We negotiate with our kids, our pets and of course in our professional lives, in fact it seems we are always negotiating or weighing the odds about something or other.

Should I eat that cupcake? I just ran 5 miles and ate fruit for breakfast… so why not?

In our professional world, as an executive, employee, entrepreneur or job seeker, our negotiations become much more impactful because of how we look at them and approach them.  Although we often put greater emphasis on professional negotiations than those we have with ourselves, family, friends or pets, the same preparation and skill set apply..

Here are FIVE KEY questions to ask before you even start negotiations which will help to bring clarity, even when negotiating with yourself!

1. Do you have the right to compromise?

Compromise is an alternative to competing, yielding or problem solving.

If the people negotiating are “paper tigers”, with no right or authority to compromise, then you and your company may need to negotiate all over again later.

2.  Have you anticipated the other side’s strategy?

Now that you’ve prepared for your side of the negotiations you are ready to go, right?  Not so fast. If you have not considered what will be important to the other side, then you are not fully prepared.  If you are ready to address what your counterpart is likely to argue, you are ready to go.

In an ongoing business relationship, you may be aware of your counterpart’s priorities from prior negotiations.  You can fine-tune your preparation by looking at the pros and cons of a deal.

3.  Do you understand the pros and cons of each side?

We assess the pros and cons when making decisions every day.  Personally and professionally, we need to be prepared for the other side’s arguments before we enter negotiations.

If you are aware of problem areas, e.g., late deliveries or inconsistent service, then you should assess the pros and cons in advance.  Consider how you can maintain this relationship by being diplomatic in your negotiations and illustrating improvements in those areas.

You can access a T chart on an iPhone.

It is likely that the other side will come prepared to point out the flaws in your arguments.  If you are looking for a win-win, then you will need to know the other side’s flaws as well.  If not, they may be looking for a win-lose with you being the loser.

If this is an international deal, then you need to understand the customs and practice of the country you are visiting and how your own customs and practice may be viewed.

4. What will body language tell you?

Commanding body language is a matter of awareness, self-control and practice.

If you are attuned to body language, you will be able to interpret a great deal about what the other side is thinking and feeling as they give off nonverbal signals during the negotiations.

Keep in mind that your expression, hands, stance, posture and voice can make or break a deal by giving off signals of nervousness or doubt.

Research any cultural norms if you are negotiating in international markets (e.g., eye contact, handshake, handing out and writing on business cards).

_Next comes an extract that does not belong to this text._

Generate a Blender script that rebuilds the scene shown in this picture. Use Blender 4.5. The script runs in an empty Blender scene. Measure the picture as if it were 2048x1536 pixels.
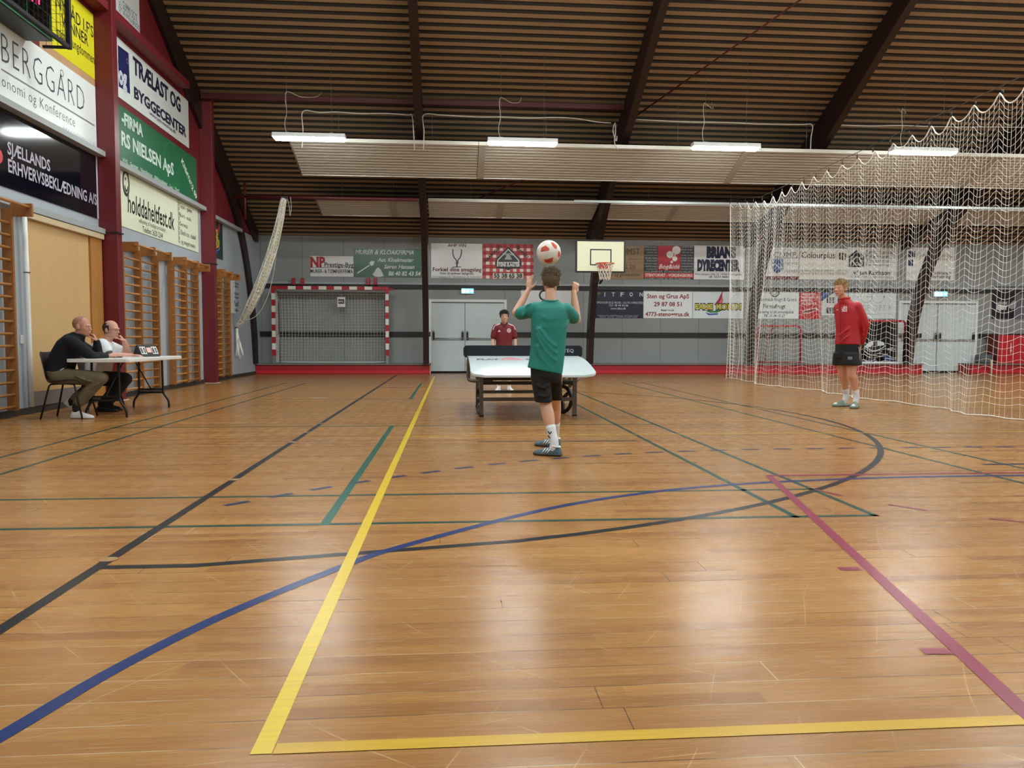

Like any performance, rehearsing is time well spent.

5. What is your deal breaker?

Have you considered the button that must be pushed in order for you to walk away from the deal? Every organization needs to define matters that are non-negotiable or in, in fact, they simply cannot walk away from making a deal.

You need to know:

  • If you are the right person for the negotiation;
  • Consider your counterpart’s strategy;
  • Consider the pros and cons and illustrate improvements;
  • Be attuned to body language;
  • Know if there is a deal breaker allowing you to walk away without an agreement (e.g., allowing the matter to proceed to litigation).

SUMMARY:  Successful negotiations are a lifelong journey providing you with the opportunity to succeed in all of life’s endeavors.  Prepare and focus on your performance because you may only have one opportunity. If you read and digest the resource links above you’ll be well on your way to being able to start (and finish) a winning negotiation.